Smithers’ interest in studying climate change and Indigenous knowledge goes back to previous research for his book “The Cherokee Diaspora,” in which he noticed the importance of rivers, watershed and mountain ecosystems in Cherokee culture.
“The historical, cultural and spiritual importance of mountains and rivers in Cherokee culture became so obvious that I couldn’t believe I hadn’t seen just how integral these facets of regional history were (and are),” he said. “I then went back to my research from much earlier work in Australia and noticed the same thing. I remember thinking, ‘Why haven’t I seen this before?’”
It reminded him, he said, that historians have too often focused on questions about settler colonialism and land, too often missing what is important to Indigenous communities.
“Land matters, of course, but the land Indigenous people nurture is part of a much more holistic worldview,” he said. “In other words, historians had been only telling small pieces of the historical story, something that made our work of marginal value to Indigenous communities. That felt wrong to me.
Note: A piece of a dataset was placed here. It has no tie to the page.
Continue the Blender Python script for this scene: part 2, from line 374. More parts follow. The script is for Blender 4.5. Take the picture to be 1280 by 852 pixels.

It’s an object lesson in the importance of being led by, and listening to, tribal communities.”
Smithers, who is teaching Native American history classes at VCU this semester, said he is grateful for the encouragement and support he has received at VCU. Seed funding from the College of Humanities and Sciences, as well as support from the Humanities Research Center, its former director Richard Godbeer, Ph.D., and its interim director Brooke Newman, Ph.D., made it possible for Smithers to launch his current research, he said.
“I’m grateful to VCU for encouraging and supporting ambitious research in the humanities that can have transformative impacts on scholarship and policy formation,” he said.